Lone Star 92.5

Has Clear Channel lost it’s little rigid, corporate mind?

The Ft. Worth Star-Telegram’s Cary Darling (great name!) has an interesting article on a local radio station with went from the old tried-and-true classic radio format to an alt-country mix, an example playlist contains the Drive-By Truckers, Johnny Cash and Robert Earl Keen, coupled with a low-key PBS style of corporate sponsorship instead of the hyper-audio-effects whiplash-inducing commercials that make most terrestrial radio hard to take seriously. Even thier web-site shows images of Steve Earle, Lucinda Williams, Stevie Ray Vaughn and Tom Petty. Nice!

XM and Sirius satellite radio and it’s more niche formatting (think radio in the 70s) has displayed enough relative success at pealing off listeners that Clear Channel is throwing the dice and taking some calculated chances. D.js. are seen as more than playlist parrots and more like the musical authorities with their own crates of vinyl they schlep to the station and with tales about the music and the artists.

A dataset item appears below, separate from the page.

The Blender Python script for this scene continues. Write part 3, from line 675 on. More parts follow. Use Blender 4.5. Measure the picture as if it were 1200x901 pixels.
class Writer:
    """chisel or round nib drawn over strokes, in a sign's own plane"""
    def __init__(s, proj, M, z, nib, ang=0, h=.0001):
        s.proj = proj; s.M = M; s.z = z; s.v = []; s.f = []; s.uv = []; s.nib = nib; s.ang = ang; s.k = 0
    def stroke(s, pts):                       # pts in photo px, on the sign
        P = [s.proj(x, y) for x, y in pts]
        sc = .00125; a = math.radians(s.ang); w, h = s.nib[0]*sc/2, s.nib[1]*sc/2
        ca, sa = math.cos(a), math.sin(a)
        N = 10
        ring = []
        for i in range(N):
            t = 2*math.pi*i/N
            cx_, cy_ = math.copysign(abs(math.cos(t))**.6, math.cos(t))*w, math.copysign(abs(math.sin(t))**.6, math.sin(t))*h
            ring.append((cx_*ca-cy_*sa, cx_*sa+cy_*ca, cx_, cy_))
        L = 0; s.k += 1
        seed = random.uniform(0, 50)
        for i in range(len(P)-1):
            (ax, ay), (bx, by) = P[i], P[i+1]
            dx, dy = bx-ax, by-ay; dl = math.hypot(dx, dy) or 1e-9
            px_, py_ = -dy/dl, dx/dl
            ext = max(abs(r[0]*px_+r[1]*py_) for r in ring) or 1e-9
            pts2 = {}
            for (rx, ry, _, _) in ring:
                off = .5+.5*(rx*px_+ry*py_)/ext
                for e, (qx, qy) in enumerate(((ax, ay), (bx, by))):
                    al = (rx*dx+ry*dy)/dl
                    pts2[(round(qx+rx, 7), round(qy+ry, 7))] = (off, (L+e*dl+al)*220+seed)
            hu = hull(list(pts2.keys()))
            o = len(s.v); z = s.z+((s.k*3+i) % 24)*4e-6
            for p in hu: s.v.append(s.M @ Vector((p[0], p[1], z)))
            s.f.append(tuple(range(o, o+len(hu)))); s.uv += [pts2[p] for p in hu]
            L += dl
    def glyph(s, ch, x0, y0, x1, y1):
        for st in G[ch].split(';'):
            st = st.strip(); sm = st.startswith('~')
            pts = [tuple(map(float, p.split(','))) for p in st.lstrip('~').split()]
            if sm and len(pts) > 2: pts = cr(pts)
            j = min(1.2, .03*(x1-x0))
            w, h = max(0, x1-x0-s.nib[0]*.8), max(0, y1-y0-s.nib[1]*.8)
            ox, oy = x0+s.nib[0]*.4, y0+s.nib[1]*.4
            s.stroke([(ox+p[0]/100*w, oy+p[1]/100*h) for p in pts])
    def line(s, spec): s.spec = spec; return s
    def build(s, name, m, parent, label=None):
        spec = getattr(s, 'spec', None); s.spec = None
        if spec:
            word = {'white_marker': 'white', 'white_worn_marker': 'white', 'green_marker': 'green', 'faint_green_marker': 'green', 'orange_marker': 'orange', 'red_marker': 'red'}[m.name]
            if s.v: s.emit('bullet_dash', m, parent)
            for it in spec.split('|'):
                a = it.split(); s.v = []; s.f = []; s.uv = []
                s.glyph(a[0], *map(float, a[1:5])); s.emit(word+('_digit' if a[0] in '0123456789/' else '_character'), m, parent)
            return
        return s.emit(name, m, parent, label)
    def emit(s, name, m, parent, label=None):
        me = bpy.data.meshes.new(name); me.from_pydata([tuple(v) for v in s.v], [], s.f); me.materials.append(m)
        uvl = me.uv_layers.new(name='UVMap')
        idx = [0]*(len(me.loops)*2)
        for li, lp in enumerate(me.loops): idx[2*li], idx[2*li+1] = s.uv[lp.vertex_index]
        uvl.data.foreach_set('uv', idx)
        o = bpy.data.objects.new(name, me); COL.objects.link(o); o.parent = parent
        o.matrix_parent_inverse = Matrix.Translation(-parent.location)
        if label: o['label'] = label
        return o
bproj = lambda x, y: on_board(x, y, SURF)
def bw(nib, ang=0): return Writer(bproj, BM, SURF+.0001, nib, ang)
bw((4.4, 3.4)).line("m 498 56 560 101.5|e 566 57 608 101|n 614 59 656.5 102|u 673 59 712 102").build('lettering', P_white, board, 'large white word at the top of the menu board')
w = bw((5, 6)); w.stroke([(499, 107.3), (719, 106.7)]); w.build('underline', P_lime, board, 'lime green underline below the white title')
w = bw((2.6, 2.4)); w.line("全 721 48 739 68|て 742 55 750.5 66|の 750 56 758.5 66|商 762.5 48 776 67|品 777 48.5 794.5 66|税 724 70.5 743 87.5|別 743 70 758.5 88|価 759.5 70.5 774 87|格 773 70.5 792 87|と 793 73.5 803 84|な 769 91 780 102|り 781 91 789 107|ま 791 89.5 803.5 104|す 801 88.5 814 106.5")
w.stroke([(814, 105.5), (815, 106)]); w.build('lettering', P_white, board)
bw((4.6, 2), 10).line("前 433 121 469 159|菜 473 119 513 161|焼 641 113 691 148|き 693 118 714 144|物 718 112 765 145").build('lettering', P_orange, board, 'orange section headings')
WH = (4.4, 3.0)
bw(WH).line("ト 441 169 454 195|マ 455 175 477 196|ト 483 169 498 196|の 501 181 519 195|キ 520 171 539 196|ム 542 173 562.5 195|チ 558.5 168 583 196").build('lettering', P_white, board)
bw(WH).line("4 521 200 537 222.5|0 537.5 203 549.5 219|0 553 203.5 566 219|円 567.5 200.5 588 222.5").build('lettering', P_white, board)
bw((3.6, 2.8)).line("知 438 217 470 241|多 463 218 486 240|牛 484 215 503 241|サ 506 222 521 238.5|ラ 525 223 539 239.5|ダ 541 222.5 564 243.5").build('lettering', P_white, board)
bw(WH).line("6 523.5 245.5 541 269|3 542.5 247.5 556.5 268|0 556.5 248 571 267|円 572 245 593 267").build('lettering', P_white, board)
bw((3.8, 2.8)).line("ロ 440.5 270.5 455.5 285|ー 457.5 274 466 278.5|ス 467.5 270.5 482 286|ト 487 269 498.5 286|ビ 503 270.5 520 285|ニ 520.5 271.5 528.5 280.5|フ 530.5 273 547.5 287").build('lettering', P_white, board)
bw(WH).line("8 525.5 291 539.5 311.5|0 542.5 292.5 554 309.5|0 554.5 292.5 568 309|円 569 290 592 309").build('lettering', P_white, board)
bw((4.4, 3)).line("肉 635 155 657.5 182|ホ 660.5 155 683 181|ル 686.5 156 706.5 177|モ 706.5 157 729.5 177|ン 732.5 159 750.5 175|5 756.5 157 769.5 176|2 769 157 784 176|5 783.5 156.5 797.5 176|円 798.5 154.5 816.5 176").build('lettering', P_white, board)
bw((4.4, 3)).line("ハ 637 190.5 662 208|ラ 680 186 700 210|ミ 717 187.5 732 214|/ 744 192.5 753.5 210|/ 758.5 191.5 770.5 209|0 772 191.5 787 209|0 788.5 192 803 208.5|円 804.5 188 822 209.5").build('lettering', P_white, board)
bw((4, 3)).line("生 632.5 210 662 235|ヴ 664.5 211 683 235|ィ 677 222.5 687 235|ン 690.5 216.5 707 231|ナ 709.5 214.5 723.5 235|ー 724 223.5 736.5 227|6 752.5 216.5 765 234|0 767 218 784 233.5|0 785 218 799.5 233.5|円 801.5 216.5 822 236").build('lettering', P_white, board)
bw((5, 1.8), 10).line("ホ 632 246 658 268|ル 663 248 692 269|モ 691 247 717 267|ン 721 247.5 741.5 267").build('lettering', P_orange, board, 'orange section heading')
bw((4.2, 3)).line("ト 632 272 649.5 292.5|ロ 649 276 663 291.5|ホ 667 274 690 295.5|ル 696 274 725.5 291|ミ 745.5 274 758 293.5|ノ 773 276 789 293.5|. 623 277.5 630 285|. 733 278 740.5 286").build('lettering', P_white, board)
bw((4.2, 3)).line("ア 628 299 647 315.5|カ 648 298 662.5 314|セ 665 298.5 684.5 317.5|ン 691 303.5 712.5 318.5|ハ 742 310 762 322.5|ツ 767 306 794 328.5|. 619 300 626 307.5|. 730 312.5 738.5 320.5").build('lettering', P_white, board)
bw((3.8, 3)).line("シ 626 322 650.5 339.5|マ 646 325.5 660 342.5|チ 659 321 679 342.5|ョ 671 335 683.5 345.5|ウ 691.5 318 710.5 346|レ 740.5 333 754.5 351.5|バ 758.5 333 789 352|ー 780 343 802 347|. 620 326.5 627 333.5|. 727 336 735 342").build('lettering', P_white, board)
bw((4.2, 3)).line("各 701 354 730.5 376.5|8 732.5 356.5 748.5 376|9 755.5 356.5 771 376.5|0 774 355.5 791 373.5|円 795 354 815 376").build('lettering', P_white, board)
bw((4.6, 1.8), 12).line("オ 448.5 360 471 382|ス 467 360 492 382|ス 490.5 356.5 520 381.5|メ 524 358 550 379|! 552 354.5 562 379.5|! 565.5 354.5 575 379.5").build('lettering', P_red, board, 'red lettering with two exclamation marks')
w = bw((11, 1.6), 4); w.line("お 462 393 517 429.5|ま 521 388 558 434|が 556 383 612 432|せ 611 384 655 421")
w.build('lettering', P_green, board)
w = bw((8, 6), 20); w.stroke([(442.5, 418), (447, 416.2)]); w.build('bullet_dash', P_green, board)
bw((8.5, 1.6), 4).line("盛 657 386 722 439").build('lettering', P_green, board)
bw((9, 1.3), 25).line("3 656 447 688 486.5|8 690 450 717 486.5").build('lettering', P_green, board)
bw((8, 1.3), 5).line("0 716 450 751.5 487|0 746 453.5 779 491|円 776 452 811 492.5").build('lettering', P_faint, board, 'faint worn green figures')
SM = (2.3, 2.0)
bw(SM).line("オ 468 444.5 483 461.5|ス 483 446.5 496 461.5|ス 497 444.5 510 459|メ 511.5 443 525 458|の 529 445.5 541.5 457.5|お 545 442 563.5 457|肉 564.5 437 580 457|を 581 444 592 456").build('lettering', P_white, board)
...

I still think Clear Channel is an example of everything wrong with a corporate media giant, but I will take my hat off to them for treating listeners and the music with respect and not simply a spreadsheet list of product and consumer.

Lone Star 92.5’s Commercial Featuring Wille Nelson

4 thoughts on “Lone Star 92.5

  1. May 22, 2007 at 1:16 pm

    I was going to post and ask if anyone had listened to the station and if they had an opinion, but then I figured out that they stream live on the web.

    Pretty tasty stuff, I gotta say. I’d pretty much lock my radio there if I lived in Texas.

  2. May 23, 2007 at 4:10 am

    Timmy, you can allways lock your web site to the stationa and see if they walk the walk. I sure hope that the station’s aim of an audience that has diverse tastes pans out.

  3. Spencer
    June 8, 2007 at 3:29 pm

    I left the metroplex for Austin last year, so I was surprised to hear Uncle Tupelo on 92.5 a couple of weeks ago as I was headed north through Hillsboro. SRV followed, along with with Drive By Truckers, Lucinda Williams, and Grateful Dead by the time I got to Fort Worth. And no commercials. I’m so happy for this change in format and for one of my favorite bands (DBT) to finally be on the airwaves. New Braunfels now has a similar station (KNBT) that we can pick up in deep south Austin, but no similar stations in Austin proper yet. Yeah, 92.5 is a CC station, but hopefully this format and business model (no long commercial breaks) will prove sucessful and spread to other markets.

  4. June 9, 2007 at 4:38 am

    Spencer – It’s a much needed move. Radio is dying or dead and people just don’t care anymore. The talent is there it’s just not moving the millions of product to land them on a very short playlist. I’m hungry for the FM radio I grew up with (in Dallas) where you were actually SUPRISED by what came next.